Schultz Financial Group offers annual tax planning as a component of our wealth management services. While often overlooked, tax planning is one of the most important pieces to a complete financial plan. A client’s unique tax situation is likely to influence investment recommendations, estate planning decisions, cash flow, net worth, etc.

Tax Planning Services

Tax planning should be a central consideration in all aspects of your wealth management strategies.

What is tax planning?

Tax planning is different than tax preparation – which is usually done by your CPA and reports what has happened in the past taxable year. Tax planning is more forward-looking as it includes reviewing your tax return, analyzing your current situation, and identifying potential opportunities to keep your overall tax liability as low as possible over your lifetime. At Schultz Financial Group, tax planning is most often a coordinated effort between us and your CPA to discuss and recommend strategies that will minimize your annual tax liability. While conducted annually, tax planning considers both the current and future years. Decisions made in the current year could influence your tax picture for several years to come.

Why is tax planning important?

Taxes touch every aspect of your Financial Matters. Your tax return is a financial fingerprint: it’s completely unique to you and holds several pieces of valuable information. Understanding your tax return is a critical component to our review and analysis of your current situation. Through analyzing your tax return, we can make recommendations that are tax-efficient and that align with your overall goals and objectives. Furthermore, we can help demystify the world of taxes through education and helping you understand this important piece of your financial picture.

What are examples of tax planning opportunities?

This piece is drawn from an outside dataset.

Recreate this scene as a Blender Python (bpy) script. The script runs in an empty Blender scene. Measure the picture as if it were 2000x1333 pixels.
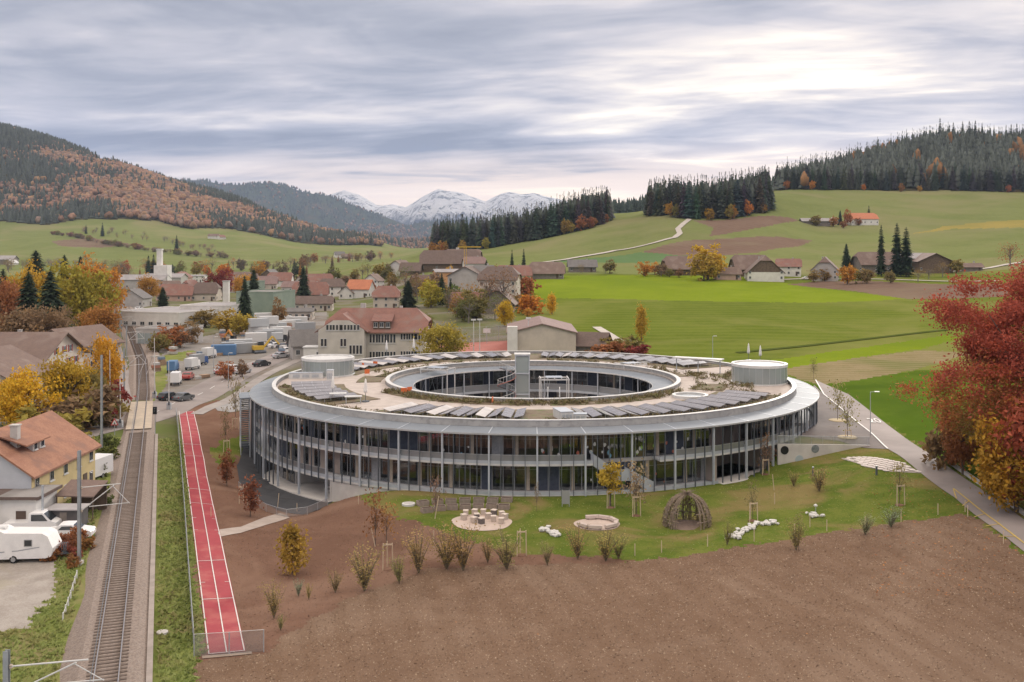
import bpy, bmesh, math, random
import numpy as np
from mathutils import Vector, Matrix
R_ = math.radians
random.seed(7); rng = np.random.default_rng(11)
scene = bpy.context.scene
COL = scene.collection
# ------------------------------------------------------------------ camera
F, HZ, CAMZ = 1990.0, 481.0, 30.0            # focal length and horizon in photo pixels, camera height in metres
cam_d = bpy.data.cameras.new('camera'); cam = bpy.data.objects.new('camera', cam_d); COL.objects.link(cam)
cam.location = (0, 0, CAMZ); cam.rotation_euler = (R_(90), 0, 0)
cam_d.sensor_width = 36; cam_d.lens = 36*F/2000; cam_d.shift_y = -(666.5-HZ)/2000
cam_d.clip_start = 0.5; cam_d.clip_end = 90000
scene.camera = cam
# ------------------------------------------------------------------ node helper
class NT:
    def __init__(s, tree): s.t = tree; tree.nodes.clear()
    def n(s, typ, ins=None, **pr):
        nd = s.t.nodes.new(typ)
        for k, v in pr.items(): setattr(nd, k, v)
        for k, v in (ins or {}).items():
            if isinstance(v, bpy.types.NodeSocket): s.t.links.new(v, nd.inputs[k])
            else: nd.inputs[k].default_value = v
        return nd
    def m(s, op, a, b=0.0, c=0.0, clamp=False):
        return s.n('ShaderNodeMath', {0: a, 1: b, 2: c}, operation=op, use_clamp=clamp).outputs[0]
    def mix(s, f, a, b, bt='MIX'):
        return s.n('ShaderNodeMix', {0: f, 6: a, 7: b}, data_type='RGBA', blend_type=bt, clamp_factor=True).outputs[2]
    def ramp(s, f, stops, interp='LINEAR'):
        nd = s.n('ShaderNodeValToRGB', {0: f}); cr = nd.color_ramp; cr.interpolation = interp
        while len(cr.elements) < len(stops): cr.elements.new(0.5)
        for e, (p, c) in zip(cr.elements, stops):
            e.position = p; e.color = c if len(c) == 4 else (*c, 1)
        return nd.outputs[0]
    def sstep(s, x, a, b):
        return s.n('ShaderNodeMapRange', {0: x, 1: a, 2: b, 3: 0.0, 4: 1.0}, interpolation_type='SMOOTHSTEP').outputs[0]
def C4(c): return (c[0], c[1], c[2], 1.0)
# ------------------------------------------------------------------ sky and sun
SUN_AZ, SUN_EL = 21.0, 15.0                   # degrees right of the view direction, above the horizon
sd = Vector((math.sin(R_(SUN_AZ))*math.cos(R_(SUN_EL)), math.cos(R_(SUN_AZ))*math.cos(R_(SUN_EL)), math.sin(R_(SUN_EL))))
world = bpy.data.worlds.new('World'); scene.world = world; world.use_nodes = True
w = NT(world.node_tree)
tc = w.n('ShaderNodeTexCoord'); D = tc.outputs['Generated']
sx = w.n('ShaderNodeSeparateXYZ', {0: D}); dx, dy, dz = sx.outputs
zc = w.m('ADD', w.m('MAXIMUM', dz, 0.0), 0.075)
cx, cy = w.m('DIVIDE', dx, zc), w.m('DIVIDE', dy, zc)
def cloud_co(sx_, sy_, z_): return w.n('ShaderNodeCombineXYZ', {0: w.m('ADD', w.m('MULTIPLY', cx, sx_), w.m('MULTIPLY', cy, sx_*.34)), 1: w.m('MULTIPLY', cy, sy_), 2: z_}).outputs[0]
n1 = w.n('ShaderNodeTexNoise', {'Vector': cloud_co(.34, .50, 2.4), 'Scale': 1.0, 'Detail': 6.0, 'Roughness': 0.5, 'Distortion': 0.5}).outputs[0]
n2 = w.n('ShaderNodeTexNoise', {'Vector': cloud_co(.95, 1.35, 6.9), 'Scale': 1.0, 'Detail': 8.0, 'Roughness': 0.55, 'Distortion': 0.9}).outputs[0]
n3 = w.n('ShaderNodeTexNoise', {'Vector': cloud_co(2.6, 4.2, 8.1), 'Scale': 1.0, 'Detail': 5.0, 'Roughness': 0.55, 'Distortion': 0.4}).outputs[0]
sdot = w.n('ShaderNodeVectorMath', {0: D, 1: sd}, operation='DOT_PRODUCT').outputs['Value']
glow = w.sstep(sdot, 0.945, 0.998)
glow2 = w.sstep(sdot, 0.55, 1.0)
thin = w.m('ADD', w.m('ADD', w.m('MULTIPLY', n1, 0.62), w.m('MULTIPLY', n2, 0.29)), w.m('MULTIPLY', n3, 0.09))         # low = thick cloud, high = thin cloud
thin = w.m('ADD', w.m('ADD', thin, w.m('MULTIPLY', glow, 0.042)), w.m('MULTIPLY', glow2, 0.02))
cloud = w.ramp(thin, [(0.41, (.155, .178, .243)), (0.47, (.228, .249, .318)), (0.52, (.318, .328, .393)), (0.57, (.475, .460, .490)), (0.635, (.68, .63, .58))])
low = w.m('SUBTRACT', 1.0, w.sstep(dz, 0.04, 0.11))
warm = w.m('MULTIPLY', low, w.m('ADD', 0.12, w.m('MULTIPLY', glow2, 0.88)))
warm = w.m('MULTIPLY', warm, w.sstep(thin, 0.39, 0.52))
cloud = w.mix(w.m('MULTIPLY', warm, 1.0), cloud, (.86, .66, .50, 1))
zen = w.m('ADD', 1.0, w.m('MULTIPLY', w.sstep(dz, 0.12, 0.95), 2.0))          # an overcast sky is brighter overhead
cloud = w.mix(1.0, cloud, w.n('ShaderNodeCombineColor', {0: w.m('MULTIPLY', zen, w.m('ADD', 1.0, w.m('MULTIPLY', dz, .28))), 1: w.m('MULTIPLY', zen, w.m('ADD', 1.0, w.m('MULTIPLY', dz, .04))), 2: w.m('MULTIPLY', zen, w.m('SUBTRACT', 1.0, w.m('MULTIPLY', dz, .30)))}).outputs[0], 'MULTIPLY')
sky = w.n('ShaderNodeTexSky', sky_type='NISHITA', sun_disc=False, sun_elevation=R_(SUN_EL), sun_rotation=R_(SUN_AZ), altitude=650.0)
hi = w.mix(1.0, cloud, (10, 10, 10, 1), 'MULTIPLY')
out = w.mix(w.m('SUBTRACT', 1.0, w.m('MULTIPLY', w.sstep(thin, 0.56, 0.72), 0.25)), sky.outputs[0], hi)
bg = w.n('ShaderNodeBackground', {0: out, 1: 0.1})
w.n('ShaderNodeOutputWorld', {0: bg.outputs[0]})
sun_d = bpy.data.lights.new('sun', 'SUN'); sun_d.energy = 1.5; sun_d.angle = R_(10); sun_d.color = (1, .93, .84)
sun = bpy.data.objects.new('sun', sun_d); COL.objects.link(sun); sun.location = (0, 0, 200)
sun.rotation_euler = (-sd).to_track_quat('-Z', 'Y').to_euler()
scene.view_settings.view_transform = 'Standard'; scene.view_settings.look = 'None'
scene.view_settings.exposure = 0.82; scene.view_settings.gamma = 1.0; scene.view_settings.use_curve_mapping = False
cy_ = scene.cycles
cy_.max_bounces = 6; cy_.diffuse_bounces = 3; cy_.glossy_bounces = 3; cy_.transmission_bounces = 4; cy_.transparent_max_bounces = 12
cy_.volume_bounces = 1; cy_.use_denoising = True; cy_.caustics_reflective = False; cy_.caustics_refractive = False
# ------------------------------------------------------------------ materials
MATS = {}
def mat(name, c1, c2=None, scale=2.0, rough=0.85, bump=0.0, bscale=None, detail=5.0, metal=0.0, spec=0.3, world_co=False, c3=None, s3=None, tint=False, trans=0.0, lo=0.35, hi=0.65):
    if name in MATS: return MATS[name]
    m = bpy.data.materials.new(name); m.use_nodes = True; t = NT(m.node_tree); MATS[name] = m
    co = t.n('ShaderNodeNewGeometry').outputs['Position'] if world_co else t.n('ShaderNodeTexCoord').outputs['Object']
    col = C4(c1)
    if c2:
        nz = t.n('ShaderNodeTexNoise', {'Vector': co, 'Scale': scale, 'Detail': detail, 'Roughness': 0.6}).outputs[0]
        col = t.mix(t.sstep(nz, lo, hi), C4(c1), C4(c2))
    if c3:
        nz3 = t.n('ShaderNodeTexNoise', {'Vector': co, 'Scale': s3, 'Detail': 4.0, 'Roughness': 0.6}).outputs[0]
        col = t.mix(t.sstep(nz3, 0.48, 0.68), col, C4(c3))
    if tint:
        oi = t.n('ShaderNodeObjectInfo')
        col = t.mix(1.0, col, oi.outputs['Color'], 'MULTIPLY')
    ins = {'Base Color': col, 'Roughness': rough, 'Metallic': metal, 'Specular IOR Level': spec}
    b = t.n('ShaderNodeBsdfPrincipled', ins)
    if bump:
        nb = t.n('ShaderNodeTexNoise', {'Vector': co, 'Scale': bscale or scale*4, 'Detail': 6.0, 'Roughness': 0.65}).outputs[0]
        t.t.links.new(t.n('ShaderNodeBump', {'Height': nb, 'Strength': bump, 'Distance': 0.05}).outputs[0], b.inputs['Normal'])
    sh = b.outputs[0]
    if trans:
        tr = t.n('ShaderNodeBsdfTranslucent', {0: col})
        sh = t.n('ShaderNodeMixShader', {0: trans, 1: sh, 2: tr.outputs[0]}).outputs[0]
    t.n('ShaderNodeOutputMaterial', {0: sh})
    return m
def glassmat(name, tint=(.7, .75, .75), see=0.6, rough=0.03, diff=None):
    """thin glazing: part see-through, part mirror by angle; diff = share of milky body"""
    m = bpy.data.materials.new(name); m.use_nodes = True; t = NT(m.node_tree); MATS[name] = m
    tr = t.n('ShaderNodeBsdfTransparent', {0: C4([c*see for c in tint])})
    gl = t.n('ShaderNodeBsdfGlossy', {'Color': (1, 1, 1, 1), 'Roughness': rough})
    fr = t.n('ShaderNodeFresnel', {'IOR': 1.5})
    sh = tr.outputs[0]
    if diff:
        df = t.n('ShaderNodeBsdfDiffuse', {0: C4(diff[1])})
        sh = t.n('ShaderNodeMixShader', {0: diff[0], 1: sh, 2: df.outputs[0]}).outputs[0]
    f = t.m('ADD', t.m('MULTIPLY', fr.outputs[0], 1.6), 0.04, clamp=True)
    t.n('ShaderNodeOutputMaterial', {0: t.n('ShaderNodeMixShader', {0: f, 1: sh, 2: gl.outputs[0]}).outputs[0]})
    return m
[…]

We evaluate a number of opportunities during tax planning, including:

  • tax-efficient retirement vehicles
  • charitable giving strategies
  • realizing capital gains or losses
  • Roth conversions
  • tax credit eligibility
  • and more.

We can run projections to see how potential changes (e.g., filing status, dependents, the sale of a business, stock option exercises, charitable giving, etc.) may impact your current and future years’ tax liability.